Noted climate scientist Ken Caldeira of the Carnegie Institute for Science at Stanford has finally popped the question. In an article entitled “One Known Way to Cool the Earth” on the February 16, 2015 USA Today opinion page, Caldeira writes: “There is basically only one way known to cool the Earth rapidly.” He explains the method “”is to reflect more of the sun’s warming rays back to space.”

What will it take to do this? According to Caldeira, only “A small fleet of airplanes could do what large volcanos do — create a layer of small particles high in the atmosphere that scatters incoming sunlight back to space. Cooling the Earth this way, could be fast, cheap and easy.”

The reality is that the U.S. government has been spraying for well over a decade and a half in plain view while attacking anyone pointing it out. They’ve been making a chemical haze of clouds and putting a sunscreen in the sky.

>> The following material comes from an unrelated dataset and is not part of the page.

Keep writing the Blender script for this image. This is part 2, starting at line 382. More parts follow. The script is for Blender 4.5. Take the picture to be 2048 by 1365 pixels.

Small white planes, some of them associated with Battelle Memorial Institute, have been creating clouds in a criss-cross pattern in the sky.

Worrying about “Chemtrails” is often derided as a tinfoil hat conspiracy but transparency almost broke out when former Congressman Dennis Kucinich actually introduced a bill referring to the elimination of Chemtrails in 2002. He removed the term in a later version of the bill.

In December 2001 I had written an article called “Stormy weather — The government’s top secret efforts to control Mother Nature.” In the story I quoted Caldeira, then a scientist at Lawrence Livermore Labs, who admitted that he had conducted the original computer modeling for the use of chemicals like aluminum oxide to fight global warming.